Output, please, exactly those lines of the listing that come before the line with "struct(b.build('trim_3', CORN_M, smooth=30))", along with that line itself.
==*==
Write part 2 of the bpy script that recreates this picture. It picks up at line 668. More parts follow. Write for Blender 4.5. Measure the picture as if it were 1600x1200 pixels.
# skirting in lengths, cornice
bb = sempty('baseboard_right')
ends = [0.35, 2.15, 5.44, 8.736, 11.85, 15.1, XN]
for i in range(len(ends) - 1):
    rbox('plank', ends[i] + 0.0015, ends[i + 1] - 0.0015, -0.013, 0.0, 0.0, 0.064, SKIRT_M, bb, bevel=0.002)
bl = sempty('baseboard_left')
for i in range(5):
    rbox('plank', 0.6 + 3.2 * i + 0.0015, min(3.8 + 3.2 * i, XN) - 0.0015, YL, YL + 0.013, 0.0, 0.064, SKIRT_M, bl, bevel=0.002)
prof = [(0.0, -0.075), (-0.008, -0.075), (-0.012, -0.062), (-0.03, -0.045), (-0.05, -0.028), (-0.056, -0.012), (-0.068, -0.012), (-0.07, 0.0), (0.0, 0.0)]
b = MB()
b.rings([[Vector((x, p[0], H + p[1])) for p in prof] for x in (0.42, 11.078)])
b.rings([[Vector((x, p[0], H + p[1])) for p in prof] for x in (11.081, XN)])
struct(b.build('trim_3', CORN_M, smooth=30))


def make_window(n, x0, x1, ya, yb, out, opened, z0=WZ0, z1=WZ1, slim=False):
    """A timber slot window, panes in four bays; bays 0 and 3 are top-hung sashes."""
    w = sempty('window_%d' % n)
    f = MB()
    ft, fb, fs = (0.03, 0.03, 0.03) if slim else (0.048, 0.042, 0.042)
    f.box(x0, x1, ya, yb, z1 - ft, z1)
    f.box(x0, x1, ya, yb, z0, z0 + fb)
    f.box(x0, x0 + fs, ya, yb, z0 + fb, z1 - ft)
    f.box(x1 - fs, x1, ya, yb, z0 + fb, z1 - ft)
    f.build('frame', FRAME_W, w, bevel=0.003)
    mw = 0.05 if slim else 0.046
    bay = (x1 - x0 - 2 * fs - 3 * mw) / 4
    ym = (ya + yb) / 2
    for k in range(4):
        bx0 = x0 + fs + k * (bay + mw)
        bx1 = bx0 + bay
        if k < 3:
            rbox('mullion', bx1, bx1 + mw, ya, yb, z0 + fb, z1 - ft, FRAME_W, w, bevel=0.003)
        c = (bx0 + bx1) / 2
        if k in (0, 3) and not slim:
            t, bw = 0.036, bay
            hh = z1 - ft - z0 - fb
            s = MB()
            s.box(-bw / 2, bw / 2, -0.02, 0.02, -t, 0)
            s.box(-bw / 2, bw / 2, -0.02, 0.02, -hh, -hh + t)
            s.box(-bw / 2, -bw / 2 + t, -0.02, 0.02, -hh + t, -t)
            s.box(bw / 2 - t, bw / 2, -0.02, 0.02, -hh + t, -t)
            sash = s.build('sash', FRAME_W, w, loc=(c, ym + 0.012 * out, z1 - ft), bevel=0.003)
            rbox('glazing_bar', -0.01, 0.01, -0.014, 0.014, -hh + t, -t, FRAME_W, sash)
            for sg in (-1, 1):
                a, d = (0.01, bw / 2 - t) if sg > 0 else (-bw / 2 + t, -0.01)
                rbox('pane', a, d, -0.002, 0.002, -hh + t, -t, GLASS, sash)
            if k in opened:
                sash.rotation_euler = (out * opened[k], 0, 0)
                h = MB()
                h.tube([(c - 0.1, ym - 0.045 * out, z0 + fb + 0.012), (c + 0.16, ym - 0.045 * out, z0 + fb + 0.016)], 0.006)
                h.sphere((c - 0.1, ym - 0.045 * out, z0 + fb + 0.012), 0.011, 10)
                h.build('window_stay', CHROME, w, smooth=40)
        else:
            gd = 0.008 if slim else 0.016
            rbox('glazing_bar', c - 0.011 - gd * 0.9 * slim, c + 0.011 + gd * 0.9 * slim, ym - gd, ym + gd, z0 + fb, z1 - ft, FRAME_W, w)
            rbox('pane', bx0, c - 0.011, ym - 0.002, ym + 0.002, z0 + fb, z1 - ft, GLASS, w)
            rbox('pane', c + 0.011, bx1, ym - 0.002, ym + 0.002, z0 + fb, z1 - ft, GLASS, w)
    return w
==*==
• EXPECTED OUTPUT:
Write part 2 of the bpy script that recreates this picture. It picks up at line 668. More parts follow. Write for Blender 4.5. Measure the picture as if it were 1600x1200 pixels.
# skirting in lengths, cornice
bb = sempty('baseboard_right')
ends = [0.35, 2.15, 5.44, 8.736, 11.85, 15.1, XN]
for i in range(len(ends) - 1):
    rbox('plank', ends[i] + 0.0015, ends[i + 1] - 0.0015, -0.013, 0.0, 0.0, 0.064, SKIRT_M, bb, bevel=0.002)
bl = sempty('baseboard_left')
for i in range(5):
    rbox('plank', 0.6 + 3.2 * i + 0.0015, min(3.8 + 3.2 * i, XN) - 0.0015, YL, YL + 0.013, 0.0, 0.064, SKIRT_M, bl, bevel=0.002)
prof = [(0.0, -0.075), (-0.008, -0.075), (-0.012, -0.062), (-0.03, -0.045), (-0.05, -0.028), (-0.056, -0.012), (-0.068, -0.012), (-0.07, 0.0), (0.0, 0.0)]
b = MB()
b.rings([[Vector((x, p[0], H + p[1])) for p in prof] for x in (0.42, 11.078)])
b.rings([[Vector((x, p[0], H + p[1])) for p in prof] for x in (11.081, XN)])
struct(b.build('trim_3', CORN_M, smooth=30))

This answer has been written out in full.